Crítica de En el límite del amor
Y no, el punto de partida no es nada del otro jueves, ni el desarrollo argumental es una maravilla, ni su parte formal es el no-va-más. Pero el oficio con que se lleva todo es de agradecer, y la sensibilidad que toca algunos momentos a la película es digna de mención. Pero ojo, que no todo en el monte es orégano.
Así que sí, la reconstrucción es primorosa, y la ambientación, además de conseguida, resulta agradable a la vista. Hay que agradecer a Maybury una planificación con una voluntad esteticista y una fotografía preciosista. Pero «En el límite del amor» es una película que en más de un aspecto, pues eso, camina en el límite. Y en este sentido lo paga el espectador teniendo que sufrir precisamente eso: esteticismo y preciosismo, en muchos casos exagerado. Maybury no siempre puede contenerse y la postalita de turno no siempre funciona y hace acto de presencia la horteradilla con síndrome «Sky Captain», otras los trucajes de cámara resultan burdos por manieristas, e incluso en algunos momentos al director se le va la mano con el pantone y convierte el plano en un lienzo warholiano: atención al primer plano de la Knightley en azul con los labios de rojo chillón. Muy pop.
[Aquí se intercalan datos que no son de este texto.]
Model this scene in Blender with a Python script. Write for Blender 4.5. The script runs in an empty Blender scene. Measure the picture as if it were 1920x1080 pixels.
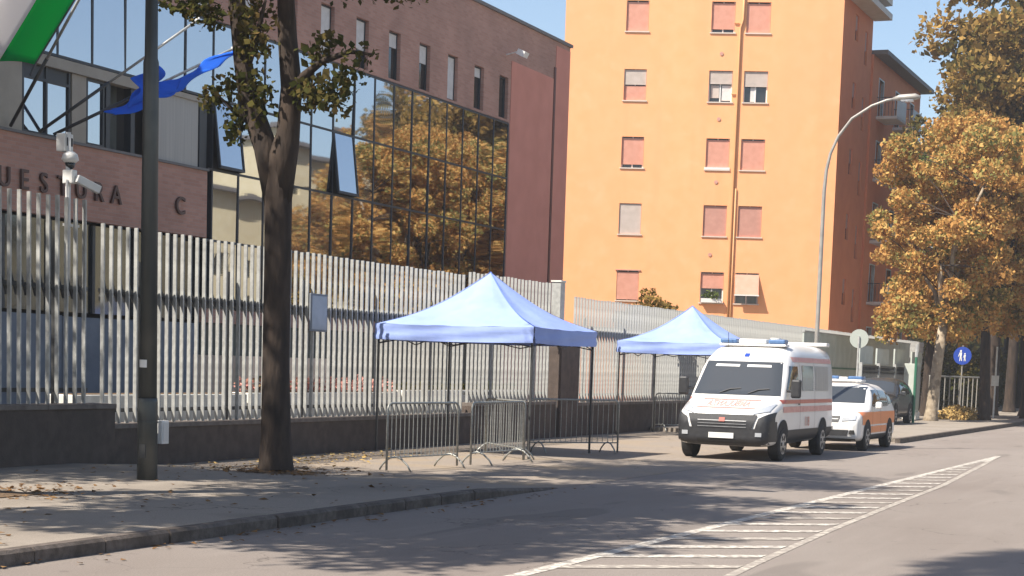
import bpy, bmesh, math, random
import numpy as np
from mathutils import Vector, Matrix
from mathutils.bvhtree import BVHTree
random.seed(7); rng = np.random.default_rng(7)
sc = bpy.context.scene; col = sc.collection
# world frame: +Y runs along the street away from the viewer, -X is the side of the buildings
# ---------------------------------------------------------------- camera, world, sun
cd = bpy.data.cameras.new('camera'); cam = bpy.data.objects.new('camera', cd); col.objects.link(cam)
Rm = Matrix(((0.91852, -0.07053, 0.38902), (0.39410, 0.08453, -0.91517), (0.03166, 0.99392, 0.10544)))
cam.matrix_world = Matrix.Translation((0, 0, 1.8)) @ Rm.to_4x4()
cd.sensor_width = 36; cd.lens = 61.875; cd.shift_y = 0.25625; cd.clip_end = 3000; cd.clip_start = .1
sc.camera = cam
SUN_EL, SUN_AZ = math.radians(51), math.radians(215)
wd = bpy.data.worlds.new('World'); sc.world = wd; wd.use_nodes = True
wn = wd.node_tree.nodes; wl = wd.node_tree.links
bg = wn['Background']; sky = wn.new('ShaderNodeTexSky'); sky.sky_type = 'NISHITA'; sky.sun_disc = False
sky.sun_elevation = SUN_EL; sky.sun_rotation = SUN_AZ; sky.air_density = 1.0; sky.dust_density = 1.2; sky.ozone_density = 1.5
wl.new(sky.outputs[0], bg.inputs[0]); bg.inputs[1].default_value = 0.1
sd = bpy.data.lights.new('sun', 'SUN'); sd.energy = 5.0; sd.angle = math.radians(.55); sd.color = (1, .93, .83)
sun = bpy.data.objects.new('sun', sd); col.objects.link(sun)
S = Vector((math.sin(SUN_AZ)*math.cos(SUN_EL), math.cos(SUN_AZ)*math.cos(SUN_EL), math.sin(SUN_EL)))
sun.rotation_euler = (-S).to_track_quat('-Z', 'Y').to_euler(); sun.location = (-30, -30, 60)
sc.view_settings.view_transform = 'Standard'; sc.view_settings.look = 'None'
sc.view_settings.exposure = 0.88; sc.view_settings.gamma = 1; sc.view_settings.use_curve_mapping = False

# ---------------------------------------------------------------- materials
def mat(name, c, rough=.8, c2=None, scale=3., detail=5., metal=0., bump=0., bscale=40., spec=.5, stretch=None, alpha=None, w=(.35, .65), trans=0):
    m = bpy.data.materials.new(name); m.use_nodes = True
    n = m.node_tree.nodes; l = m.node_tree.links; b = n['Principled BSDF']
    b.inputs['Roughness'].default_value = rough; b.inputs['Metallic'].default_value = metal
    b.inputs['Specular IOR Level'].default_value = spec
    b.inputs['Base Color'].default_value = (*c, 1)
    tc = n.new('ShaderNodeTexCoord'); mp = n.new('ShaderNodeMapping'); l.new(tc.outputs['Object'], mp.inputs[0])
    if stretch: mp.inputs['Scale'].default_value = stretch
    if c2:
        t = n.new('ShaderNodeTexNoise'); t.inputs['Scale'].default_value = scale; t.inputs['Detail'].default_value = detail
        l.new(mp.outputs[0], t.inputs[0])
        r = n.new('ShaderNodeValToRGB'); r.color_ramp.elements[0].position = w[0]; r.color_ramp.elements[1].position = w[1]
        r.color_ramp.elements[0].color = (*c, 1); r.color_ramp.elements[1].color = (*c2, 1)
        l.new(t.outputs[0], r.inputs[0]); l.new(r.outputs[0], b.inputs['Base Color'])
    if bump:
        t2 = n.new('ShaderNodeTexNoise'); t2.inputs['Scale'].default_value = bscale; t2.inputs['Detail'].default_value = 6
        l.new(mp.outputs[0], t2.inputs[0]); bm_ = n.new('ShaderNodeBump'); bm_.inputs['Strength'].default_value = bump; bm_.inputs['Distance'].default_value = .02
        l.new(t2.outputs[0], bm_.inputs['Height']); l.new(bm_.outputs[0], b.inputs['Normal'])
    if trans: b.inputs['Transmission Weight'].default_value = trans
    return m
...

Y no es este el único ejemplo de cómo la película mira cara a cara al desastre y no siempre sale victoriosa del envite. Y es que, así como el tono general pretende moverse en las coordenadas de un clasicismo sin poder evitar caer a menudo en lo ortopédico, también aspira a bucear en el romanticismo y más de una vez está a esto de ahogarse en lo relamido.
Porque, que nadie se engañe, esto no es un biopic. Por mucha presencia de Dylan Thomas, lo que en un principio parece un drama biográfico sobre el proceso creativo y su relación con el afecto femenino, al final termina derivando en un triángulo amoroso (cuadrado, más bien) donde la figura histórica del poeta queda reducida a un actor más. Curioso, no pretende resultar un documento histórico para iniciados ni primerizos de la poesía británica, pero no renuncia a una marcada vocación literaria (como hacía con Keats «Bright Star«, aquí se utilizan algunos textos del poeta narrados en off para dar un cierto caché al libreto).
Pero lástima, no logra profundizar en esos temas relacionados con el proceso artístico, con la influencia de la musa y con la relación del artista y su entorno afectivo y social: atención, estamos hablando de una II Guerra Mundial en plena ebullición.
Y del mismo modo que quedan en un bosquejo los temas que va apuntando a lo largo del metraje, sembrando semillas pero sin recoger sus frutos. Ahí están ítems tan universales como la culpa, el remordimiento, los celos hacia un pasado lejano o hacia una realidad que no necesariamente tuvo por qué existir, la locura pasional o la redención por el amor. Nada de ello se desarrolla lo suficiente para trascender la categoría de «apunte».
Un alto para recapitular, porque aquí se viene un pequeño giro en la historia: hasta algo más de la mitad de la película, nos encontramos ante un producto rodado con oficio, que aunque no puede evitar caer en algunos excesos, consigue captar nuestro interés sin hipotecar el sentido de la credibilidad ni venderse a trucos sentimentaloides baratos.
Bien, pero es que la película termina dando un pequeño giro (que en el fondo tampoco es tal), para terminar abriéndose sin prejuicios al despiporre culebronesco con el retorno postbélico de un William consumido por los celos y con los horrores de la guerra marcados a fuego en la retina. Ahí es cuando el melodrama desgarrado (ejem, ejem) entra en acción y la cosa empieza a bajar enteros. Por el desagüe se van toda la ocasional contención, la clase y delicadeza con la que se mostraban algunos elementos y la extraña seducción que podía ejercer el trinomio Vera-Thomas-Caitlin. Lo que parecía sobriedad y precaución se convierte ahora en seriedad forzada, y lo que podía ser un drama romántico interesante pasa a ser una histriónica y convencional historia de relaciones humanas trágicas.
No es un desastre de película, cuidado. E incluso puede engañar: su envoltorio es perfecto, con unas interpretaciones francamente buenas, ajustadas a los personajes (Knightley y Murphy se mueven como pez en el agua en este tipo de papel), y la música de Angelo Badalamenti (!), en ocasiones en la línea de “Una historia verdadera”, termina dando lustre al conjunto. Pero es que al final, de tan perfecta termina siendo profiláctica, casi estéril.
Y cómo no serlo: un texto de aspiraciones románticas, unos diálogos de aspiraciones literarias y una realización de aspiraciones pictóricas. ¿A nadie más le chirría todo esto?